12 V or 24 V?

12 V or 24 V?

While looking around for parts to build my own printer I noticed that e3d has two different heater cartridges for the different voltages. They say that the performance of both is equal, so I wonder how it would affect the rest of the printer?

Does it have advantages to use the higher voltage for the steppers or heated bed (which is probably going to be mains anyway)?

I have all 12v printers but if I had the option I would for sure go 24v. Much more efficient as far as I am told and you can run lower current setups/get faster heat times.

Someone also mentioned that the steppers will run quieter at 24 V. Can someone confirm that?

If you’re driving the bed directly from the mains, it doesn’t matter all that much if you go for 12 or 24V. Stepper drivers will tend to run more smoothly on 24V and the heater will put less load (ampere) on the control board, but in turn 24V PSUs tend to be slightly more expensive.

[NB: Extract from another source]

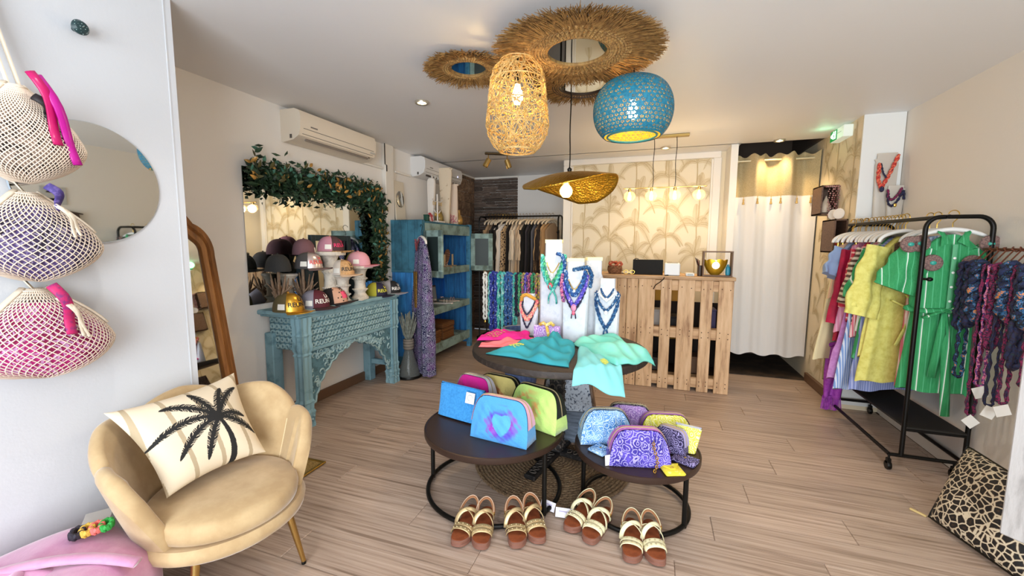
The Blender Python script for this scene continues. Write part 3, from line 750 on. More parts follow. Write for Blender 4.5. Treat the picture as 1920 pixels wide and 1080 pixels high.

24v is safer because you have less current flowing through thinner, more flexible wires. (Moving heated beds are particularly bad on 12v.) It also lets you run the motors much faster before losing torque. Whether the motors will run smoother/quieter depends on the motor specs and driver chip. For example, 8825s tend to be noisy and put ripples into the print with 24v systems.

@Ashley_Webster The 8825’s blanking time (minimum on time) is too long, so the coil current overshoots the target before the chopper can turn back off during low-current microsteps. That’s in the standard mixed decay mode. You can switch them to fast decay mode and the ripples will go away, but then they tend to make hissing noises.